→ **SUPPLIED DATA**
++++++++

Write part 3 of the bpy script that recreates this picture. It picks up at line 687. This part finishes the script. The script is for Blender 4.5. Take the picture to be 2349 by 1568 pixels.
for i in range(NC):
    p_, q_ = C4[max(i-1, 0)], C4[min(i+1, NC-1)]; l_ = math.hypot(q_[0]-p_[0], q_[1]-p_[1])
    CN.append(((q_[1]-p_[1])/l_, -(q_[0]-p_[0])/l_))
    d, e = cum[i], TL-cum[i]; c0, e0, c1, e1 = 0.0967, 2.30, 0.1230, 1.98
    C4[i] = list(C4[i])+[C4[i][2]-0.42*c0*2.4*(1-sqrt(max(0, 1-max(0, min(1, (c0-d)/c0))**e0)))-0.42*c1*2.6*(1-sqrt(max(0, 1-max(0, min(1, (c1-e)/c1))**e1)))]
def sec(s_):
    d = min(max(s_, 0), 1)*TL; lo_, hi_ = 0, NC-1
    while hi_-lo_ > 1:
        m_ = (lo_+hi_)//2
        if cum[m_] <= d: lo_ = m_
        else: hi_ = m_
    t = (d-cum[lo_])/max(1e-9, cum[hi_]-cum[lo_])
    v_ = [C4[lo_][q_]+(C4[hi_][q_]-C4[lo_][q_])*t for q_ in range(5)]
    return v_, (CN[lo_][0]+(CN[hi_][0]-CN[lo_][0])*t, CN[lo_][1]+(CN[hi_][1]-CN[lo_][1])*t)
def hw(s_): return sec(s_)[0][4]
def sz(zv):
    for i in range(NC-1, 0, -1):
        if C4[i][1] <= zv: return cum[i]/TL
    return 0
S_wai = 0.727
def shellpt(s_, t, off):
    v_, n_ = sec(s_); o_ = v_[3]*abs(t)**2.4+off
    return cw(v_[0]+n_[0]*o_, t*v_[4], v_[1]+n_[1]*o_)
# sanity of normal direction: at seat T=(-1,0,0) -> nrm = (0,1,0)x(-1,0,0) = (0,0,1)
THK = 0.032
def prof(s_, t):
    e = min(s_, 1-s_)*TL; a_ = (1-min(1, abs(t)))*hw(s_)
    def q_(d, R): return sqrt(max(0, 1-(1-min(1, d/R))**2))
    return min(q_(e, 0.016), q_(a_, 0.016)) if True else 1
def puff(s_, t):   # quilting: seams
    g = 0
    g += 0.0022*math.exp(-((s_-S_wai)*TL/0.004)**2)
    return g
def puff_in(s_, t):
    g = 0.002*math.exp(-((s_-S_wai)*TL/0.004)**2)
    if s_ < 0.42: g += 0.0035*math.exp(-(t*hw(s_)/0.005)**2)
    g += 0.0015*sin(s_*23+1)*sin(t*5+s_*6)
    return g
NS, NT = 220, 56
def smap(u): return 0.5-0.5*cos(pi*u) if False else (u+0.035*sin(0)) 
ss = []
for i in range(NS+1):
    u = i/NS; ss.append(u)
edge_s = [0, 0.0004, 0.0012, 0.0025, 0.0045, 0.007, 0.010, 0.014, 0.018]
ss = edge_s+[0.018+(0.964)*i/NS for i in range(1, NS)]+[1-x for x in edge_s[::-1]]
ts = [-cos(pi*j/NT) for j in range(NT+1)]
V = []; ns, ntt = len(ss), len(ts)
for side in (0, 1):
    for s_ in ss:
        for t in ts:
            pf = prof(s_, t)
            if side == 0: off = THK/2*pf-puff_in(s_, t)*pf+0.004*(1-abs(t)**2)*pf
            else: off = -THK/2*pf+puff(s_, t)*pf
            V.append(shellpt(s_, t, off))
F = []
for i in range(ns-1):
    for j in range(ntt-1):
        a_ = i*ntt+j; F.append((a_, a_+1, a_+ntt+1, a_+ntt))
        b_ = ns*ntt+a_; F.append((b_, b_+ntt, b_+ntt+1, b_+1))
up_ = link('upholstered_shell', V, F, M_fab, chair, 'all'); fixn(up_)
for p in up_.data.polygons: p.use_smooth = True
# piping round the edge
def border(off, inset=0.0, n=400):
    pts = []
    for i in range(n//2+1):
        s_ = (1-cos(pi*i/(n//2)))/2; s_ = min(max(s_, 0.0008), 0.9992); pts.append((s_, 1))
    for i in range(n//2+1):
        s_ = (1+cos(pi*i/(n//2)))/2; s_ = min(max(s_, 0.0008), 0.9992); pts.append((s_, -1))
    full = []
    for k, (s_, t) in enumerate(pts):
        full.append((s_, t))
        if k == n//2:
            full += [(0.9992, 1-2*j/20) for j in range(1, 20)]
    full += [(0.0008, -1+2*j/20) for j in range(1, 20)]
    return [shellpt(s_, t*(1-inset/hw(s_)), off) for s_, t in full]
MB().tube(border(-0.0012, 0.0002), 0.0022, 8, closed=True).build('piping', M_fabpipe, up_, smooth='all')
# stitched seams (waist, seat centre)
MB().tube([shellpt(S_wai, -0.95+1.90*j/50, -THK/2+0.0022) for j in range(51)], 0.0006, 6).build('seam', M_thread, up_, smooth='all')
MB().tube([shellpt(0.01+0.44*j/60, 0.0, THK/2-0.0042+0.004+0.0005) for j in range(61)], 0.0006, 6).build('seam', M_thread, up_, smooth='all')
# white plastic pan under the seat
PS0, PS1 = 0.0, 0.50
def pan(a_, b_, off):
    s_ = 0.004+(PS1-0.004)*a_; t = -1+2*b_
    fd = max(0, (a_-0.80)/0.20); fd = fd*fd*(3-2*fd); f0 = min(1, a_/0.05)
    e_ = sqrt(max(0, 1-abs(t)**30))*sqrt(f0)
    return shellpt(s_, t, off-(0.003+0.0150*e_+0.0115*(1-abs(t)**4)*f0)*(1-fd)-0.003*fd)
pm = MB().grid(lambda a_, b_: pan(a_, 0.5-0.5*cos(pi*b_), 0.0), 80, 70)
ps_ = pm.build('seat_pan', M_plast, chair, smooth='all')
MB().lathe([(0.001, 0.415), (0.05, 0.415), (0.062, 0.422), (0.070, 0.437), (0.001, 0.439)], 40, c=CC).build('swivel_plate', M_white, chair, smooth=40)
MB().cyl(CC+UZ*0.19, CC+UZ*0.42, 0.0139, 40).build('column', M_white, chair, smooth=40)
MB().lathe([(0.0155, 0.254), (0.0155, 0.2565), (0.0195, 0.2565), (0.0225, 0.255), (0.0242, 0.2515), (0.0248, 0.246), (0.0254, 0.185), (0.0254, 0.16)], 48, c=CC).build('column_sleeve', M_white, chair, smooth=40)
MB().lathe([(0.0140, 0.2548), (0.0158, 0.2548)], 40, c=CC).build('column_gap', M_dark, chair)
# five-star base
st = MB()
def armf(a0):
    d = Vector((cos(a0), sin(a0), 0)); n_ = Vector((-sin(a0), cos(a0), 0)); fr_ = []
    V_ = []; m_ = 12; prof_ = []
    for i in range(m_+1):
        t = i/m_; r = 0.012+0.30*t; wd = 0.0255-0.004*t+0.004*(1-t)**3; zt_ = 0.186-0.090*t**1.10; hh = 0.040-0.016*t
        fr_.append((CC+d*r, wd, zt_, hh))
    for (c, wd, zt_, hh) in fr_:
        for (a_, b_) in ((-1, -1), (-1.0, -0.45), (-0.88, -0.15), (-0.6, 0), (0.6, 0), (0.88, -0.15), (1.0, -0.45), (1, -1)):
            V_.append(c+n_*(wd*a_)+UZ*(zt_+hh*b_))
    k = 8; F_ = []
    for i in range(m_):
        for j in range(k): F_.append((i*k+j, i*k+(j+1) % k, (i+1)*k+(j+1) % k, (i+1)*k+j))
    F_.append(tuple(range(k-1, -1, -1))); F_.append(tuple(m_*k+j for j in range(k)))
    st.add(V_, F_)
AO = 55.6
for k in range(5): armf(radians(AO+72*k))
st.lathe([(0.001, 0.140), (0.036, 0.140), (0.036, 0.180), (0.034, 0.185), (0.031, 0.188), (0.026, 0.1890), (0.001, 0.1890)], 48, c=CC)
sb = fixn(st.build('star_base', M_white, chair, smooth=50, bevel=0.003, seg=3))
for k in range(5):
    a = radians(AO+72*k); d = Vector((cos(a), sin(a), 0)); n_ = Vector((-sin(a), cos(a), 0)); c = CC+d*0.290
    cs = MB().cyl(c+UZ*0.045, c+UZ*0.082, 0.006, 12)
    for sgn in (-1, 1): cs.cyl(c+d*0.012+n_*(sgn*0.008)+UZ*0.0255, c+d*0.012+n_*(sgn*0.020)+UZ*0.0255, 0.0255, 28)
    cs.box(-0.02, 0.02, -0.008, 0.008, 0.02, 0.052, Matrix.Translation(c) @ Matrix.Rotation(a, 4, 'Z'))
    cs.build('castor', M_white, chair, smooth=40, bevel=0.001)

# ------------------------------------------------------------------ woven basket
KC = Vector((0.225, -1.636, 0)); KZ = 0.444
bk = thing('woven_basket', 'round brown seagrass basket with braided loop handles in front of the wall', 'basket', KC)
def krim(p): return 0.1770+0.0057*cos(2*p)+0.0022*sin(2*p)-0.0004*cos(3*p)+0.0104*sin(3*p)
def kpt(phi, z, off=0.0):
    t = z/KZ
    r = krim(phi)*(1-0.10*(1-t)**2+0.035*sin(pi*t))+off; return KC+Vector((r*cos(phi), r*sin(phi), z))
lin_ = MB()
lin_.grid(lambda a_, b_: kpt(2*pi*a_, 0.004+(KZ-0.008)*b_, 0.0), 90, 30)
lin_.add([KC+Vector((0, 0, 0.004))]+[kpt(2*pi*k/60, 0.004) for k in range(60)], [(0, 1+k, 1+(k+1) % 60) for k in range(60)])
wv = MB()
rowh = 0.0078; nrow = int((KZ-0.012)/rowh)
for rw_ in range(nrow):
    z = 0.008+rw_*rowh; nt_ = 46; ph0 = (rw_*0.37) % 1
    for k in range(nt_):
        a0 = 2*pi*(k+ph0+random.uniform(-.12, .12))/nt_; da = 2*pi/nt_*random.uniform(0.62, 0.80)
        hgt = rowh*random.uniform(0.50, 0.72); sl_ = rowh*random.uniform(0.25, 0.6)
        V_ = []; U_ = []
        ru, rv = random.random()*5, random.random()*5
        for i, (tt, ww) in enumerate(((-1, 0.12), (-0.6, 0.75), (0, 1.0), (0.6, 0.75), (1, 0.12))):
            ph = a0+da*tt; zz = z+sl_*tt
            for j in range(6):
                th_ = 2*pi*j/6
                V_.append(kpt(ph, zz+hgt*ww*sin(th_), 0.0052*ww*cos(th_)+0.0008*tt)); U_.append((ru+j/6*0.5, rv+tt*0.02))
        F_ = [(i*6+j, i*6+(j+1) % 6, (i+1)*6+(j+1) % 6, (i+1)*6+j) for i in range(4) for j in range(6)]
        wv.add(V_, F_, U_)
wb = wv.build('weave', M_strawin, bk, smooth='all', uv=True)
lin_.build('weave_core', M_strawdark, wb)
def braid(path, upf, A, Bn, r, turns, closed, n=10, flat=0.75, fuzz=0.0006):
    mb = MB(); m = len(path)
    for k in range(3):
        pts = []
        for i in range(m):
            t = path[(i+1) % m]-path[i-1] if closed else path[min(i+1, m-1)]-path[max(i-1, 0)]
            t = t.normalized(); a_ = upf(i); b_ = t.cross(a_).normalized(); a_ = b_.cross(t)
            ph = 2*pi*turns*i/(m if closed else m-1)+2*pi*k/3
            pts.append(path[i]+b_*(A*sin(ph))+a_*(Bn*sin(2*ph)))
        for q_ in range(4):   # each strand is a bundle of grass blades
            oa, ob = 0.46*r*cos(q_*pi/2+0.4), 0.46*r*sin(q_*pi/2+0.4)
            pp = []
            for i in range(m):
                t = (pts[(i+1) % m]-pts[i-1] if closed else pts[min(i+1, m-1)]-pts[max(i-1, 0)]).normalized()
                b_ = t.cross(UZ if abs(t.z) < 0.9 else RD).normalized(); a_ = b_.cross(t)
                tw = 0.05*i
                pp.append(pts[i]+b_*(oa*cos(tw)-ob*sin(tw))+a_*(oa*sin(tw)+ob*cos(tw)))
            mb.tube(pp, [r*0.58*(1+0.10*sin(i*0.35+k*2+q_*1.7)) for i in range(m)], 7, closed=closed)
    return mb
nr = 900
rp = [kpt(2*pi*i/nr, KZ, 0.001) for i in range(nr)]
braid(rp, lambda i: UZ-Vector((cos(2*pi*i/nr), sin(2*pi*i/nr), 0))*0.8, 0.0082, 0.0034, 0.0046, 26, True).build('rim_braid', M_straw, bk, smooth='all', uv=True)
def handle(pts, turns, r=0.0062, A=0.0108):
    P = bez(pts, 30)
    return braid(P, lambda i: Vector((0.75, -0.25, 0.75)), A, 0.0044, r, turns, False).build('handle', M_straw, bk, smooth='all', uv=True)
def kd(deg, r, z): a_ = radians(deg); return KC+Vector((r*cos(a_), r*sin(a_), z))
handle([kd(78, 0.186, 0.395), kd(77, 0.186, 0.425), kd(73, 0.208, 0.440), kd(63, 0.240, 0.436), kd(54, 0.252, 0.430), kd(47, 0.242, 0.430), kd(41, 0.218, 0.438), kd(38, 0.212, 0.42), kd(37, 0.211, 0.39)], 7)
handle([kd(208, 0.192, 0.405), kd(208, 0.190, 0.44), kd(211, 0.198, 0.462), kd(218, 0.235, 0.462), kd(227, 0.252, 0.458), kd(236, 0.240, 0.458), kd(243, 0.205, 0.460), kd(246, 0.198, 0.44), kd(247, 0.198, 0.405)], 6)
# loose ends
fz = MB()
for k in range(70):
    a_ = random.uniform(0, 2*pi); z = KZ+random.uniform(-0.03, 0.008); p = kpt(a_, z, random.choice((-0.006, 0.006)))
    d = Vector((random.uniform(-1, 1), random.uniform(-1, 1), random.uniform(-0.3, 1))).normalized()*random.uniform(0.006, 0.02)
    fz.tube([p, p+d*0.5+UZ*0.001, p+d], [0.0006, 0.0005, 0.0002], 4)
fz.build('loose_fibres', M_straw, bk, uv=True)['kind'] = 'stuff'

++++++++

→ **EXERCISE DIRECTIONS**
Count how many lines include the string "True". Nothing but the number is needed.

→ **REPLY TO THE EXERCISE**
7